Honoring man’s best friend
Published 12:00 am Sunday, January 10, 2016
“Beloved Dog” by Maira Kalman (Penguin, 160 pages, $29.95)
Noted illustrator and author Maira Kalman’s thesis statement couldn’t be clearer:
“You, reading this book, most likely have, or had, a dog. You certainly know that your dog is, or was, the dearest, funniest, lovingest, loyalest friend you ever had.”
Oddly enough, Kalman grew up in a family without dogs, in part because her family feared the way the animals were used against Jewish people in their ancestral Belarus, and in part because her mother, and her grandmother before her, had kept a spotless home. But when Kalman’s beloved husband, Tibor, fell ill (he died in 1999), friends suggested that she and their two children get a dog. And they did. At first, she writes, she was reluctant to touch Pete, their Irish wheaten, “(a)nd then, little by little — or perhaps with blinding speed — I fell madly in love.”
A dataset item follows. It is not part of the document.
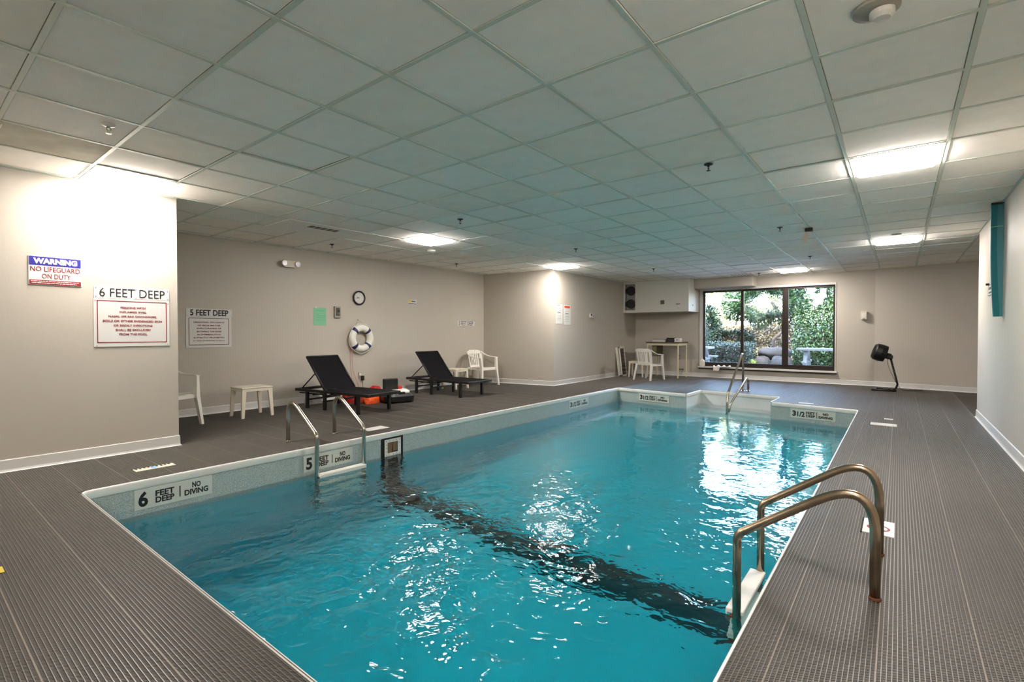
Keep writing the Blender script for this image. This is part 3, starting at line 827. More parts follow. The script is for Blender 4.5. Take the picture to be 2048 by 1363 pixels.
# clock
t = wallthing('wall_clock', 'round black-rimmed wall clock above the ring buoy', 'clock', 5.385, YR, 1.805)
b = MB(); nn_ = 40
b.tube([(.118*math.cos(a_), -.025, .118*math.sin(a_)) for a_ in np.linspace(0, 2*math.pi, nn_, endpoint=False)], .014, 10, closed=True); b.build('rim', M_black, t)
MB().lathe([(.117, -.004), (.117, -.018)], (0, 0, 0), 40, 'y').build('dial', M_signw, t)
b = MB(); b.box(-.075, .01, -.0205, -.0195, -.003, .003, 0, Matrix.Rotation(-.12, 3, 'Y'), (0, -.02, 0)); b.build('minute_hand', M_black, t)
b = MB(); b.box(-.05, .008, -.0215, -.0205, -.004, .004, 0, Matrix.Rotation(.3, 3, 'Y'), (0, -.02, 0)); b.build('hour_hand', M_black, t)
b = MB()
for q in range(12):
    a_ = q*math.pi/6; b.box(-.002, .002, -.0195, -.0185, .088, .1, 0, Matrix.Rotation(a_, 3, 'Y'), (0, -.019, 0))
tag(b.build('hour_marks', M_black, t), kind='stuff')
# ring buoy
t = wallthing('ring_buoy', 'white ring buoy with four navy bands hung on the recess wall', 'buoy', 5.392, YR-.07, 1.068)
b = MB(); R0, r0 = .188, .064; nA, nB = 64, 16; vs_ = []; fs_ = []; 
mis = []
for i_ in range(nA):
    a_ = 2*math.pi*i_/nA
    for j_ in range(nB):
        c_ = 2*math.pi*j_/nB; rr = R0+r0*math.cos(c_); vs_.append((rr*math.cos(a_), r0*.9*math.sin(c_), rr*math.sin(a_)))
for i_ in range(nA):
    for j_ in range(nB): fs_.append((i_*nB+j_, ((i_+1) % nA)*nB+j_, ((i_+1) % nA)*nB+(j_+1) % nB, i_*nB+(j_+1) % nB))
b.add(vs_, fs_, 0, True); b.build('float_ring', M_white, t)
for q in range(4):
    b = MB(); ac = math.pi/4+q*math.pi/2; vs_ = []; fs_ = []; ns_ = 5
    for i_ in range(ns_):
        a_ = ac-.13+.26*i_/(ns_-1)
        for j_ in range(nB):
            c_ = 2*math.pi*j_/nB; rr = R0+(r0+.002)*math.cos(c_); vs_.append((rr*math.cos(a_), (r0+.002)*.9*math.sin(c_), rr*math.sin(a_)))
    for i_ in range(ns_-1):
        for j_ in range(nB): fs_.append((i_*nB+j_, (i_+1)*nB+j_, (i_+1)*nB+(j_+1) % nB, i_*nB+(j_+1) % nB))
    b.add(vs_, fs_, 0, True); b.build('band', M_navy, t)
b = MB(); pr = [(.262*math.cos(a_), -.01+.02*math.sin(4*a_), .262*math.sin(a_)*(1.06 if math.sin(a_) < 0 else 1)) for a_ in np.linspace(0, 2*math.pi, 60, endpoint=False)]
b.tube(pr, .0045, 6, closed=True); b.build('grab_line', M_white, t)
b = MB(); b.tube([(-.12, .0, .23), (-.03, .05, .34), (.08, .0, .24)], .003, 6); b.lathe([(.006, 0), (.006, -.03)], (-.03, .07, .34), 8, 'y'); b.build('hanging_cord', M_grey, t)
rope = wallthing('throw_rope', 'thin red rope hanging from the ring buoy to the floor', 'rope', 0, 0, 0)
b = MB()
rp = [(5.20, 7.72, .88), (5.205, 7.74, .7), (5.23, 7.75, .5), (5.30, 7.75, .3), (5.36, 7.74, .15), (5.45, 7.70, .02)]
def smooth_path(P, n=8):
    P = [Vector(p) for p in P]; out_ = []
    for i in range(len(P)-1):
        p0 = P[max(i-1, 0)]; p1 = P[i]; p2 = P[i+1]; p3 = P[min(i+2, len(P)-1)]
        for k in range(n):
            t_ = k/n; out_.append(.5*((2*p1)+(-p0+p2)*t_+(2*p0-5*p1+4*p2-p3)*t_*t_+(-p0+3*p1-3*p2+p3)*t_**3))
    out_.append(P[-1]); return out_
b.tube(smooth_path(rp), .0042, 6)
b.tube(smooth_path([(5.19, 7.72, .88), (5.18, 7.75, .6), (5.2, 7.75, .35), (5.22, 7.74, .12), (5.5, 7.66, .02)]), .0035, 6)
b.build('rope_strands', mat('faded_red_rope', (198, 120, 104), .7), rope)
# outlet with charger
t = wallthing('power_outlet', 'wall outlet with a black adapter plugged in behind the near lounger', 'outlet', 5.415, YR, .365)
plate(t, .075, .12, M_grey, 'cover_plate', -.008, 0, -.01, .02); plate(t, .05, .05, M_cream, 'socket', -.02, -.007, -.012, .04)
plate(t, .045, .085, M_black, 'adapter', -.055, -.008, .03, -.03)
b = MB(); b.tube(smooth_path([(.03, -.03, -.07), (.03, -.04, -.2), (.06, -.06, -.3), (.14, -.08, -.352)]), .003, 6); b.build('cable', M_black, t)
# small safety sign
t = wallthing('safety_notice', 'tiny yellow and white notice high on the recess wall', 'sign', 6.655, YR, 1.79)
plate(t, .22, .10, M_signw); MB().box(-.105, -.03, -.0075, -.006, -.01, .045).build('symbol', M_yel, t)
wordbars(t, M_txt, [(.015, .024, words(-.02, .08, 9)), (-.03, .012, words(-.1, .1, 10, .005))], -.0078)
# 3 feet deep
t = wallthing('depth_sign', 'small white wall sign with 3 feet lettering above the corner armchair', 'sign', 8.235, YR, 1.385)
plate(t, .56, .12, M_signw); lettering(t, '3 FEET DEEP', .1, M_txt, 0, 0, -.0072, width=.47, height=.095)
# emergency light
t = wallthing('emergency_light', 'cream twin-head emergency light high on the recess wall', 'light', 4.06, YR, 2.275)
plate(t, .19, .105, M_cream, 'housing', -.07, 0, .01, 0)
for sx in (-.095, .125):
    b = MB(); b.lathe([(.022, 0), (.045, -.03), (.048, -.05), (.044, -.055)], (sx, -.04, .005), 20, 'y'); b.build('lamp_head', M_cream, t)
    MB().lathe([(.040, 0), (.040, -.003)], (sx, -.093, .005), 20, 'y').build('lens', mat('lens_lilac', (168, 160, 178), .2), t)
# papers at the corner
def paper(label, x, w, z, h, red=False):
    t = wallthing('notice_board_paper', label, 'paper', x, YW2, z)
    plate(t, w, h, M_signw, 'sheet', -.004, 0)
    if red: MB().box(-w*.42, w*.38, -.0055, -.004, h*.34, h*.46).build('header', mat('red_orange', (214, 70, 30), .5), t)
    else: MB().box(-w*.42, w*.1, -.0055, -.004, h*.41, h*.45).build('header', M_grey, t)
    wordbars(t, M_grey, [(h*(.25-.08*q), .008, words(-w*.35, w*.3, q+int(x*10), .01)) for q in range(8)], -.0052)
    MB().box(-w*.3, w*.15, -.0056, -.004, h*.06, h*.10).build('heading', mat('ink_grey', (110, 108, 100), .6), t)
paper('white posted paper nearest the wall corner', 9.33, .27, 1.59, .44)
paper('white posted paper with an orange-red header strip', 9.67, .29, 1.575, .45, True)
# thermostat
t = wallthing('thermostat', 'small white thermostat on the wall before the cabinet', 'thermostat', 10.79, YW2, 1.59)
plate(t, .17, .10, M_duct, 'housing', -.025, 0); plate(t, .08, .035, M_black, 'display', -.027, -.024, -.03, .02); plate(t, .02, .04, M_txt, 'lever', -.027, -.024, .06, -.01)
# wall speaker on back wall
t = wallthing('wall_speaker', 'small cream box on the back wall right of the window', 'speaker', XB, .61, 1.55, 'b')
MB().bbox(-.055, .055, -.09, 0, -.09, .09, .008).build('housing', M_cream, t)
MB().bbox(-.035, .035, -.095, -.089, -.06, .05, .004).build('cover', M_white, t)
plate(t, .02, .012, M_black, 'indicator', -.096, -.093, 0, -.075)
# right wall: teal strip and small sign
t = thing('foam_strip', 'long teal foam strip hanging from the ceiling on the right wall', 'foam strip', (7.33, -.81, 0))
b = MB(); zz = np.linspace(2.53, 1.34, 14)
vs_ = []; 
for z_ in zz:
    u = (2.53-z_)/1.2; off = .012*math.sin(u*3.0)-.03*u; 
    for px_, py_ in ((-.022, .05), (.022, .05), (.03, 0), (.022, -.048), (-.022, -.048), (-.012, 0)): vs_.append((px_, py_+off, z_))
fs_ = [(i_*6+j_, i_*6+(j_+1) % 6, (i_+1)*6+(j_+1) % 6, (i_+1)*6+j_) for i_ in range(13) for j_ in range(6)]
fs_ += [tuple(range(6))[::-1], tuple(13*6+j_ for j_ in range(6))]
b.add(vs_, fs_); b.build('foam_pad', M_teal, t)
b = MB(); b.box(-.026, .024, -.05, .052, 2.29, 2.296); b.build('tie', M_green, t)
b = MB(); b.box(-.02, .02, -.05, .05, 2.525, HC-.0); b.build('ceiling_clip', M_black, t)
t = wallthing('wall_notice', 'small framed notice on the right wall beside the teal strip', 'sign', 8.19, YRW, 1.68, 'r')
plate(t, .36, .13, M_signw); border(t, .36, .13, .008, M_txt); wordbars(t, M_txt, [(.02, .03, words(-.12, .12, 21)), (-.03, .02, words(-.12, .12, 22))], -.0072)
MB().bbox(-.18, -.14, -.03, 0, .066, .09, .003).build('clip', M_black, t)

# ------------------------------------------------------------------ duct cabinet
t = thing('duct_cabinet', 'pale wall-hung cabinet with two round black duct ends beside the window', 'cabinet', (0, 0, 0))
cx0, cx1 = 12.60, XB
b = MB(); b.bbox(cx0, cx1, 4.20, 5.64, 1.715, HC, .003); b.build('body', M_duct, t)
b = MB()
b.box(cx0, cx1, 5.64, YW2, 1.715, 1.78); b.box(cx0, cx1, 5.64, YW2, 2.49, HC); b.box(cx0, cx1, 5.94, YW2, 1.78, 2.49); b.build('open_bay', M_duct, t)
b = MB(); b.box(cx0+.05, cx0+.07, 5.64, 5.94, 1.78, 2.49); b.build('bay_back', mat('bay_grey', (130, 134, 132), .5), t)
for z_ in (1.955, 2.31):
    b = MB(); b.lathe([(.125, 0), (.125, -.05), (.112, -.05), (.112, -.02)], (cx0+.05, 5.775, z_), 32, 'x'); b.build('duct_end', M_black, t)
b = MB()
for z_ in (1.95, 2.31): b.bbox(cx0+.02, cx0+.06, 5.895, 5.935, z_-.06, z_+.06, .003)
b.tube([(cx0+.05, 5.92, 1.8), (cx0+.05, 5.92, 2.48)], .006, 6); b.build('brackets', M_black, t)
b = MB(); b.bbox(cx0-.012, cx0, 4.83, 4.93, 1.92, 2.02, .003); b.build('vent_grille', mat('grille_dark', (84, 82, 76), .5), t)
b = MB(); b.bbox(cx0-.008, cx0, 4.42, 4.52, 1.90, 1.92, .002); b.build('name_strip', M_brown, t)
b = MB(); b.bbox(cx0-.006, cx0, 4.33, 4.46, 1.82, 1.885, .002); b.build('sticker', M_signw, t)
b = MB(); b.bbox(cx0+.3, cx0+.34, 4.192, 4.2, 1.86, 1.90, .002); b.build('latch', M_grey, t)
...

Inspired by Pete (who lived eight years with them and is memorialized with a quote from James Joyce’s “The Dead”), Kalman’s “Beloved Dog” rounds up renderings of the dogs she’s known, loved or just drawn. Some have their own stories and some are companions to well-known humans, including Abraham Lincoln and family and writing style experts William Strunk Jr. and E.B. White.